The Court held that the questions of the duty owed by the law firm to the participants in the program, and whether this standard was breached, were appropriate common issues to be addressed as a class proceeding.  However, it held that the questions of whether individual participants relied on the legal opinions, whether these opinions caused the plaintiffs’ loss, and the quantification of damages, would need to be addressed via individual trials.  The Court held that a class proceeding would be a preferable procedure to resolve the common issues, with individual trials to follow to address the issues of reliance, causation and quantification of damages.

Accordingly, the Court held that but for the limitation issue addressed below, and subject to the need for individual trials to address reliance, causation and damages, Mr. Lipson’s action satisfied the criteria for certification as a class action.

Limitation Period

After indicating that the action would be appropriate for class action certification, the Court addressed whether the claim fell outside the relevant limitation period.  In this, the timing of the events in this matter was important.  As noted, the tax shelter program operated between 2000 and 2003. In 2004, CRA issued letters to all participants in the program disallowing all tax credits claimed. Following receipt of these CRA letters, Mr. Lipson and other participants in the program had sought advice from a tax litigation firm in 2004 and 2005 and commenced litigation against CRA in 2006 as test cases to determine the availability of tax credits for the donations.  The litigation settled in 2008, with CRA permitting the plaintiffs to receive a tax credit only for the cash portion of the donation, but denying the remaining credits. Following settlement, Mr. Lipson commenced the proposed class action against the law firm in 2009.

Under the Limitations Act, 2002 (Ontario), a two-year limitation period commences from the date on which a claim is discovered by the plaintiff.  A claim is considered to be discovered when the plaintiff discovers or ought to have discovered the existence of facts that would support the claim.  The fact that the plaintiff may not appreciate the legal significance of these facts does not postpone the commencement of the limitation period.

The Court held that the plaintiffs discovered or should have discovered their tort claims against the law firm in 2004, when they began receiving letters from CRA denying the tax credits claimed.  Accordingly, it held that the claims were statute-barred and dismissed the action.  The Court rejected an argument that the limitation period should run only from when the settlement was reached with CRA.

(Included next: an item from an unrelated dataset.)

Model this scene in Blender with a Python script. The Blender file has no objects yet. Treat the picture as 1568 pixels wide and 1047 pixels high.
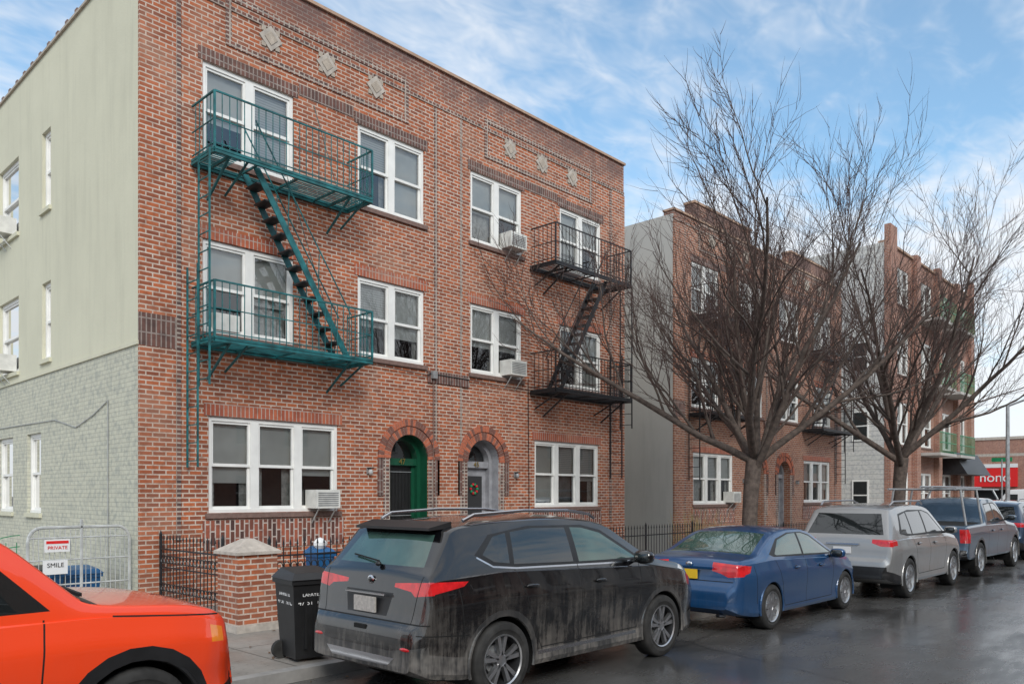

This decision is interesting in its implications for future class proceedings of this nature.  It confirms that certain issues may proceed by way of a class proceeding, but that there are also certain issues that must by their nature be tried individually.  It also confirms that the limitation period to begin such a class action begins as soon as the participants in the tax shelter become aware that CRA is seeking to reassess or deny tax credits – it is not postponed until the ultimate tax liability of the participants is determined.

It is unclear whether this decision – and particularly its conclusions regarding the need for individual trials – will increase or decrease the attractiveness of class action litigation against the promoters of tax shelters and law or accounting firms that provide opinions in support of them.  Certainly, it underscores the increased rise of tort liability faced by such firms that provide opinions on tax shelter donation arrangements.  An appeal has been filed in this matter, and so a final determination of these questions will have to wait until the appeal has been decided.